サレジオ家族の聖人略伝
サレジオ会とファミリーの聖人・福者など、
神と人々に生涯を捧げた模範的な人々の略伝を紹介します。
Young Polish 5 martir福者フランシスコ・ケイシーと同志殉教者1920-1940年
ポーランドで殉教
記念日:6月12日
1939年9月1日、ヒトラーはポーランドに侵攻した。第2次世界大戦の勃発である。ウロニエッカ街にあるポツナンのサレジオ会の支部は占領され、ドイツ兵の兵舎になった。ポツナンが占領されたのち、ナチスは教会でミサ聖祭をささげることや、オラトリオに若者たちを集めることをはっきりと禁じた。にもかかわらず、若者たちは、オラトリオが接収されたのちにも出会いの機会をもっていた。町の小さな公園とか、川沿いの原っぱとか、近くの森などに集まっていたのである。
それは、やがて、秘密警察のかぎつけるところとなり、1940年9月、フランシスコ・ケイシーと4人のオラトリオの仲間たちは非合法組織に属したとの理由で逮捕された。彼らはポツナンの第7収容所に集められたのち、3か所を転々と連行され、尋問、拷問を受け、重労働を課せられた。
この間、彼らは収容されたところは異なってはいても、人間的にも、キリスト教的にもオラトリオという環境で成長した連帯感をもち、他の同僚をも励まし、祈り合って信仰の試練に耐えていったのである。
「わたしたちがどんなに苦しんだかは、神様だけがご存知です。祈りだけが昼と夜のふちにあって、唯一の助けです」。さらに「神は十字架をくださいました。そして、その十字架をになう力も与え続けておられます」とメモを残している。
1942年8月1日、国家への反逆のとがで、死刑の宣告が言い渡された。3週間後、彼らは、ダッハウ収容所の中庭に連行され、準備されたギロチンによって若いいのちは神に戻された。サレジアン・ファミリーの共同体が、扶助者聖母の毎月の記念を行っていた日である。処刑の前に、両親に宛て手紙を書くことができ、貴重な資料となっている。
ヴェッキ神父は列福式に参加し、その感動を書簡にしたため、第10代総長チャーベス神父は、この5人の若者を「オラトリオから生まれた予防教育法の結実である」と絶賛した。

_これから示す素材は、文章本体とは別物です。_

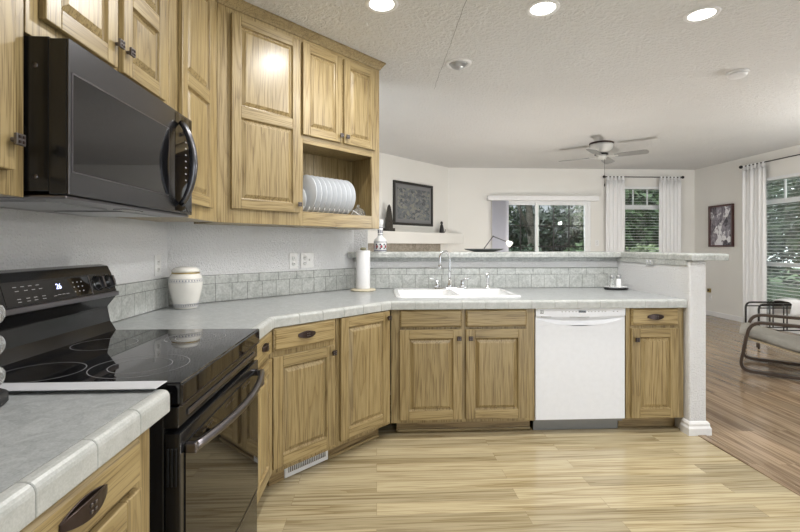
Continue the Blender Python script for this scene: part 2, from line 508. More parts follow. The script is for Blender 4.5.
# ------------------------------------------------------------------ mesh builder
class MB:
    def __init__(self):
        self.v, self.f, self.m, self.s = [], [], [], []

    def add(self, vs, fs, mat=0, smooth=False):
        o = len(self.v)
        self.v += [tuple(p) for p in vs]
        for f in fs:
            self.f.append([i + o for i in f])
            self.m.append(mat)
            self.s.append(smooth)
        return self

    def box(self, x0, x1, y0, y1, z0, z1, mat=0, M4=None):
        vs = [(x, y, z) for x in (x0, x1) for y in (y0, y1) for z in (z0, z1)]
        if M4 is not None:
            vs = [M4 @ Vector(p) for p in vs]
        return self.add(vs, [(0, 1, 3, 2), (4, 6, 7, 5), (0, 4, 5, 1), (2, 3, 7, 6), (0, 2, 6, 4), (1, 5, 7, 3)], mat)

    def prism(self, poly, z0, z1, mat=0):
        n = len(poly)
        a = sum(poly[i][0] * poly[(i + 1) % n][1] - poly[(i + 1) % n][0] * poly[i][1] for i in range(n))
        if a < 0:
            poly = poly[::-1]
        vs = [(x, y, z0) for x, y in poly] + [(x, y, z1) for x, y in poly]
        fs = [tuple(range(n - 1, -1, -1)), tuple(range(n, 2 * n))]
        fs += [(i, (i + 1) % n, n + (i + 1) % n, n + i) for i in range(n)]
        return self.add(vs, fs, mat)

    def lathe(self, prof, c=(0, 0, 0), n=28, mat=0, axis='z', smooth=True, sx=1.0, sy=1.0):
        """PROF: (radius, height) pairs"""
        vs, fs = [], []
        for r, h in prof:
            for k in range(n):
                a = 2 * math.pi * k / n
                p = (r * math.cos(a) * sx, r * math.sin(a) * sy, h)
                if axis == 'x':
                    p = (p[2], p[0], p[1])
                elif axis == 'y':
                    p = (p[1], p[2], p[0])
                vs.append((p[0] + c[0], p[1] + c[1], p[2] + c[2]))
        for j in range(len(prof) - 1):
            for k in range(n):
                k2 = (k + 1) % n
                fs.append((j * n + k, j * n + k2, (j + 1) * n + k2, (j + 1) * n + k))
        self.add(vs, fs, mat, smooth)
        o = len(self.v) - len(vs)
        if prof[0][0] > 1e-5:
            self.f.append([o + k for k in range(n)][::-1]); self.m.append(mat); self.s.append(False)
        if prof[-1][0] > 1e-5:
            b = o + (len(prof) - 1) * n
            self.f.append([b + k for k in range(n)]); self.m.append(mat); self.s.append(False)
        return self

    def tube(self, pts, r, n=8, mat=0, closed=False):
        pts = [Vector(p) for p in pts]
        m = len(pts)
        rs = r if isinstance(r, (list, tuple)) else [r] * m
        up = None
        vs = []
        for i, p in enumerate(pts):
            if closed:
                t = pts[(i + 1) % m] - pts[i - 1]
            else:
                t = pts[min(i + 1, m - 1)] - pts[max(i - 1, 0)]
            t.normalize()
            if up is None:
                up = Vector((0, 0, 1)) if abs(t.z) < 0.9 else Vector((1, 0, 0))
            u = (up - t * up.dot(t)).normalized()
            w = t.cross(u)
            up = u
            for k in range(n):
                a = 2 * math.pi * k / n
                vs.append(p + (u * math.cos(a) + w * math.sin(a)) * rs[i])
        fs = []
        for i in range(m if closed else m - 1):
            j = (i + 1) % m
            for k in range(n):
                k2 = (k + 1) % n
                fs.append((i * n + k, i * n + k2, j * n + k2, j * n + k))
        o = len(self.v)
        self.add(vs, fs, mat, True)
        if not closed:
            self.f.append([o + k for k in range(n)][::-1]); self.m.append(mat); self.s.append(False)
            b = o + (m - 1) * n
            self.f.append([b + k for k in range(n)]); self.m.append(mat); self.s.append(False)
        return self

    def loops(self, rects, mat=0, cap=True, smooth=False):
        """nested rectangles (x0,x1,z0,z1,y) facing -y, bridged outside to inside"""
        vs, fs = [], []
        for x0, x1, z0, z1, y in rects:
            vs += [(x0, y, z0), (x1, y, z0), (x1, y, z1), (x0, y, z1)]
        for j in range(len(rects) - 1):
            for k in range(4):
                k2 = (k + 1) % 4
                fs.append((j * 4 + k, j * 4 + k2, j * 4 + 4 + k2, j * 4 + 4 + k))
        if cap:
            b = (len(rects) - 1) * 4
            fs.append((b, b + 1, b + 2, b + 3))
        return self.add(vs, fs, mat, smooth)

    def ellipsoid(self, c, r, n=16, m=10, mat=0):
        vs, fs = [(c[0], c[1], c[2] - r[2])], []
        for j in range(1, m):
            t = math.pi * j / m - math.pi / 2
            for k in range(n):
                a = 2 * math.pi * k / n
                vs.append((c[0] + r[0] * math.cos(t) * math.cos(a), c[1] + r[1] * math.cos(t) * math.sin(a), c[2] + r[2] * math.sin(t)))
        vs.append((c[0], c[1], c[2] + r[2]))
        for k in range(n):
            fs.append((0, 1 + (k + 1) % n, 1 + k))
            fs.append((len(vs) - 1, len(vs) - 1 - n + k, len(vs) - 1 - n + (k + 1) % n))
        for j in range(m - 2):
            for k in range(n):
                k2 = (k + 1) % n
                fs.append((1 + j * n + k, 1 + j * n + k2, 1 + (j + 1) * n + k2, 1 + (j + 1) * n + k))
        return self.add(vs, fs, mat, True)

    def build(self, name, mats, parent=None, bevel=0.0, seg=2, loc=None, rotz=None):
        me = bpy.data.meshes.new(name)
        me.from_pydata(self.v, [], self.f)
        if not isinstance(mats, (list, tuple)):
            mats = [mats]
        for x in mats:
            me.materials.append(M[x] if isinstance(x, str) else x)
        for p, mi, sm in zip(me.polygons, self.m, self.s):
            p.material_index = mi
            p.use_smooth = sm
        me.update()
        o = bpy.data.objects.new(name, me)
        COL.objects.link(o)
        if parent is not None:
            o.parent = parent
        if loc is not None:
            o.location = loc
        if rotz is not None:
            o.rotation_euler = (0, 0, rotz)
        if bevel:
            b = o.modifiers.new('edge', 'BEVEL')
            b.width = bevel
            b.segments = seg
            b.limit_method = 'ANGLE'
            b.angle_limit = R(40)
        return o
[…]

フランシスコ・ケイシーは、1920年11月13日、貧しい家庭の5人兄弟の3番目の子どもとしてベルリンで生まれた。父親の仕事でポツナンに転居した。フランシスコはサレジオ会の志願者であったが、占領下で勉学を継続することができず町工場に勤める。彼は、自由時間をオラトリオで過ごし、他の4人と深い友情と理想に結ばれ、青年会のリーダーとして活躍した。 感じやすい性格で病弱であったが、明るく、物静かでりっぱな人格者で、他人の助けに寛大であった。毎日、聖体を拝領し、夕方には、ロザリオを唱えていた。
エドワード・クリニックは1919年6月21日にボクムで生まれた。控え目で静かな性格であったが、オラトリオに通うようになってから活発になった。頭脳明晰で、責任感があり、すべての活動をうまくこなしていた。グループの中でまじめで熟考して行動をするタイプの青年であった。聖体と聖母への信心が篤く、ドン・ボスコの理想に燃えていた。

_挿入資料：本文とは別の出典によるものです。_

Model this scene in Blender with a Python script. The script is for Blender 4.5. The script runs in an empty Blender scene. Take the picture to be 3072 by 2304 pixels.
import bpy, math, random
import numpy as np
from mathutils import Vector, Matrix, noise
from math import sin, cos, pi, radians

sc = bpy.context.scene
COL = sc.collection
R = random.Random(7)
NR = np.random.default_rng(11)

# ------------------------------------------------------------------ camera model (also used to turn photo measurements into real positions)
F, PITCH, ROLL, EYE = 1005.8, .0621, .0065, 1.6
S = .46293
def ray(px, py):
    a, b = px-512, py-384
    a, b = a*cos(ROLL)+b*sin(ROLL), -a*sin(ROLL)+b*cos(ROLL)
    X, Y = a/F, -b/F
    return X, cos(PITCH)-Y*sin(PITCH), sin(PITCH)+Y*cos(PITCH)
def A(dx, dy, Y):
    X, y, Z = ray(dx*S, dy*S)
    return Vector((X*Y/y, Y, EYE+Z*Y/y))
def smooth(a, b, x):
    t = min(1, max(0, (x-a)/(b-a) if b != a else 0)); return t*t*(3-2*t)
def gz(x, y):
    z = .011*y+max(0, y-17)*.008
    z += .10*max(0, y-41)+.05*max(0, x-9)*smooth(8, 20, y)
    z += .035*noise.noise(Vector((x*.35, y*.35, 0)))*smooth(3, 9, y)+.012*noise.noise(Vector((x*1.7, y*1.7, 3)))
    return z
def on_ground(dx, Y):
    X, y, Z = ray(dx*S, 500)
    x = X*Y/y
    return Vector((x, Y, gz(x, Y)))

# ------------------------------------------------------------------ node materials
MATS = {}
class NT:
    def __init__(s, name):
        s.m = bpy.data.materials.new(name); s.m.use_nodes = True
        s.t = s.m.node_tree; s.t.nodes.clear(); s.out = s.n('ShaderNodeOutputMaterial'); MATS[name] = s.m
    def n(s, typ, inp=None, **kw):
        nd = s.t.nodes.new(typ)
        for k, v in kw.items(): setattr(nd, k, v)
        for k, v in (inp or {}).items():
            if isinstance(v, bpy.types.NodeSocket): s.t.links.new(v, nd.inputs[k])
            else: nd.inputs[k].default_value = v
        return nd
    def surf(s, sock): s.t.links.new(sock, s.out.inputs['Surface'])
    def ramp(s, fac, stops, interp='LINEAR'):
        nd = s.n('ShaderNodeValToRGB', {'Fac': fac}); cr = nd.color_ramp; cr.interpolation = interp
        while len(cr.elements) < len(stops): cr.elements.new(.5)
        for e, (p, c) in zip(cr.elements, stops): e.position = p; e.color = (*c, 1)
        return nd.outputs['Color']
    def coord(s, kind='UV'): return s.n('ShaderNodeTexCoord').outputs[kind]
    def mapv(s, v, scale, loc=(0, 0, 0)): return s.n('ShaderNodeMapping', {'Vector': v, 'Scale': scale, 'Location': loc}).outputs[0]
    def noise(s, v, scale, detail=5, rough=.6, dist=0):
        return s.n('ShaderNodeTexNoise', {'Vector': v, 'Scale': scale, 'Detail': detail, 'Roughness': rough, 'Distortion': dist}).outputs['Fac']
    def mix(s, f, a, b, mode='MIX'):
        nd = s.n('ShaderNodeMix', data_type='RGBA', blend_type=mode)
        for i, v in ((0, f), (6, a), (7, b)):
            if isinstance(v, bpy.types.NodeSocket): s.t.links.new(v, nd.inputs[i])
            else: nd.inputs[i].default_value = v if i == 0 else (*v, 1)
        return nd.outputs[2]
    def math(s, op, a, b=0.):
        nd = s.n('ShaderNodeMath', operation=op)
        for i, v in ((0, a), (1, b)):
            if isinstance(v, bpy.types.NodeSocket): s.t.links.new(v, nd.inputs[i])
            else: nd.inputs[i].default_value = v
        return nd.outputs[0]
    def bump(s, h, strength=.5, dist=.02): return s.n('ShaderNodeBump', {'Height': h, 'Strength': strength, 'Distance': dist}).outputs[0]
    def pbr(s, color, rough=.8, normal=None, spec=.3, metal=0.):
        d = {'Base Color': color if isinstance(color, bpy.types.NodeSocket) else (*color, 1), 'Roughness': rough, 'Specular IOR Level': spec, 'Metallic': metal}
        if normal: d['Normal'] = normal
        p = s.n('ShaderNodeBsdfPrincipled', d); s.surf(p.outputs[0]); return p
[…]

ヤロクニェク・ヴォィチェホスキーは1922年11月5日、ポツナンに生まれる。家庭的には恵まれず、姉の家で生活し、転校を余儀なくされた。オラトリオに通うことによって、心の支えを見いだした。思慮深く日常の出来事の意味を理解するように努めていた。友好的な人間関係を築き、兄弟愛に秀で、ユーモアのセンスがあり、オラトリオのプログラムに熱心に参加していた。

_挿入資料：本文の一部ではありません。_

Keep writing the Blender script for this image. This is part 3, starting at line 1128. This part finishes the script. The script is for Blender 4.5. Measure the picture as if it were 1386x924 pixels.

チェスワフ・ヨショヒャクは1919年9月7日、ラツニエに誕生。10歳からオラトリオに通い、のちに青年グループの活性化に協力した。短気な性格であったが、自発性があり、エネルギーにあふれていた。自制心があり強い信念をもち、犠牲心に富み一貫した行動をとっていた。キリスト教的完徳を望み、かなりの進歩を見せていた。「よい心と性質に恵まれ、水晶のような魂をもっていた」という証言がある。
エドワルド・カジィミエルスキーは1919年10月1日、ポツナンの貧しい靴屋の家庭に生まれる。小学校を終えると、機械工場で働き、オラトリオの生徒となる。その環境で、音楽の才能を発揮した。教会で歌うことを好み、コーラスではソリストをつとめ、15歳で作曲を試みている。 生き生きとした信仰を家庭で身につけた彼は、仕事の後の自由時間をオラトリオで過ごし、キリスト教的な成長をとげた。 活発、沈着な性格で、収容所では、同僚に対して寛大で、迫害者に対しても憎しみの感情にとらわれることはなかった。